§ RECORDED DATA:
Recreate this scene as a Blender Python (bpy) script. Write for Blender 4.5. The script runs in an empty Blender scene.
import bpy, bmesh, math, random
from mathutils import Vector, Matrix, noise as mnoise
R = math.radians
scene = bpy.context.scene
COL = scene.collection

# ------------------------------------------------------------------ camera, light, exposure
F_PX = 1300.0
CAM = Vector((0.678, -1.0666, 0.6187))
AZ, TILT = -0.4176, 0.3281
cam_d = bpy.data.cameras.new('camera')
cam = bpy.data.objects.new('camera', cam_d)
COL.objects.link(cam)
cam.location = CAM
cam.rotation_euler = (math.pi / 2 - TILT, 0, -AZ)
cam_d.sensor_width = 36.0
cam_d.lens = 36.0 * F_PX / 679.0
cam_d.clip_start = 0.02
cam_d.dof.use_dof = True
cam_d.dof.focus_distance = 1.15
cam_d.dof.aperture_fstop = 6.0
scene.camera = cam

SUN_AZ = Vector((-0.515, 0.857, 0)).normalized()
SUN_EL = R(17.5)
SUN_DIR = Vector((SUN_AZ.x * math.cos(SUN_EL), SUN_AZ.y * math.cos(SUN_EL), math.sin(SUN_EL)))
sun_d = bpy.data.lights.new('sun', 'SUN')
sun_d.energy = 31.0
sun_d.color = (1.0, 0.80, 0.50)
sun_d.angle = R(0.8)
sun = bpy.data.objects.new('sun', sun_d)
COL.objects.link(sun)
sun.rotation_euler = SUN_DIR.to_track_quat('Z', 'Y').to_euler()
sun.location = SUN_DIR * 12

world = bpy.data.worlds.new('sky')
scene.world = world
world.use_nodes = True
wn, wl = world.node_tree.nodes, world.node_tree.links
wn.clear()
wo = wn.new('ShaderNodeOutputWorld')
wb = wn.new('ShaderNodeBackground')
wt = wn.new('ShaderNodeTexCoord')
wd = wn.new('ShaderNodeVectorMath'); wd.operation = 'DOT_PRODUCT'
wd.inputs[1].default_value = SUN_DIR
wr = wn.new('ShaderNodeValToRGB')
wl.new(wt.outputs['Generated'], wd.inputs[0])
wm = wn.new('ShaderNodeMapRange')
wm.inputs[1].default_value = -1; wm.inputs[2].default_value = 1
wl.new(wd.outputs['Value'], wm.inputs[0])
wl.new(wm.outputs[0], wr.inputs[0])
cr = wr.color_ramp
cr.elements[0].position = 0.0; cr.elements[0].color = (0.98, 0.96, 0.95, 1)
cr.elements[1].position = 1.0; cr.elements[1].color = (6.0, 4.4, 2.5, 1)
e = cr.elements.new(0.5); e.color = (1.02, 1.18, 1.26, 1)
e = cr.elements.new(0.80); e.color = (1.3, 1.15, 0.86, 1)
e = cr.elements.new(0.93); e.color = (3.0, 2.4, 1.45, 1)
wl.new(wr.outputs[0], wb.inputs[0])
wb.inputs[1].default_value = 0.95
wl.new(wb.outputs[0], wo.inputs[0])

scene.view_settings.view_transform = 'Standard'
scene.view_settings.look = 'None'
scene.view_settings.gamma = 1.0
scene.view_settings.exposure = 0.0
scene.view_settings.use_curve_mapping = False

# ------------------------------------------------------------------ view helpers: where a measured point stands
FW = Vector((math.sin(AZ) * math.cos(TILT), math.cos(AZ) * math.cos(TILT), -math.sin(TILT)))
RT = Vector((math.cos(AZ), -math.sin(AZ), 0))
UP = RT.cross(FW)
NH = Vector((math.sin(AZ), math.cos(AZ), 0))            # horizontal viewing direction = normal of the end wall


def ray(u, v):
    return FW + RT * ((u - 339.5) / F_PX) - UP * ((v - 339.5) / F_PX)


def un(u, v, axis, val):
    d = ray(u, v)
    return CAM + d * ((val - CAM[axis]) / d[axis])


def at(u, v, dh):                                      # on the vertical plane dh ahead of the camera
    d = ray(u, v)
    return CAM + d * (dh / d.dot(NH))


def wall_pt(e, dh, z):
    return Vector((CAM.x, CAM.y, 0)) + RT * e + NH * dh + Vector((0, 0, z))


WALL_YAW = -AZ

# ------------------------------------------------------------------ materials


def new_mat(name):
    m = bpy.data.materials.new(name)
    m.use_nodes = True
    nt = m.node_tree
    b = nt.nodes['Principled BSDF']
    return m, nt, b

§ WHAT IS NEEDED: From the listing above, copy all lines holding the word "scene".

§ RESPONSE FOR THIS EXERCISE:
Recreate this scene as a Blender Python (bpy) script. Write for Blender 4.5. The script runs in an empty Blender scene.
scene = bpy.context.scene
COL = scene.collection
scene.camera = cam
scene.world = world
scene.view_settings.view_transform = 'Standard'
scene.view_settings.look = 'None'
scene.view_settings.gamma = 1.0
scene.view_settings.exposure = 0.0
scene.view_settings.use_curve_mapping = False